The Founder of Robot Maker, Kiva, Couldn't Get Silicon Valley to Fund Him

Just one more pebble of evidence on a growing pile that Silicon Valley has been too focused on small ideas in the social space.

In a blog post today, an early investor in the warehouse robot company, Kiva, detailed what he learned from the venture.

If you haven't been watching the logistics space, Kiva makes squat little robots that work in vast teams in e-commerce fulfillment centers. Instead of humans wandering into vast stacks of merchandise, robots bring that merchandise to the workers. The robots carry out the work according to constantly evolving algorithms that maximize the efficiency of the operation.

They are a very big idea in logistics -- and one that founder Mick Mountz built a company around that Amazon purchased for $775 million in a deal that closed this week.

In today's blog post, Ajay Agarwal of Bain Capital Ventures noted that Mountz was unable to find funding in Silicon Valley, despite the idea's now-fulfilled promise.

There have been several blog posts, most notably by Peter Thiel and Founders Fund, discussing the venture community's lack of desire to fund transformational companies -those with disruptive technologies taking on big problems.

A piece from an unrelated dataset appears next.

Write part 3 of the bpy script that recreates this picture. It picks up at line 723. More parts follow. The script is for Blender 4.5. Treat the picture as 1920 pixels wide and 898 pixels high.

Mick saw this firsthand. When Mick first started Kiva shortly after the bubble burst, he was unable to raise funding on Sand Hill Road. This ultimately caused him to move to Boston, where he raised his angel round and eventually his round from Bain Capital Ventures...

The truth is, Kiva simply wasn't a company that could be cranked out in weeks with some seed money, and the technical obstacles inherent in building a solution like this forced Kiva to invest years working on the solution pre GA. However, once they built a working and viable solution, they had the advantage of significant IP and few direct competitors.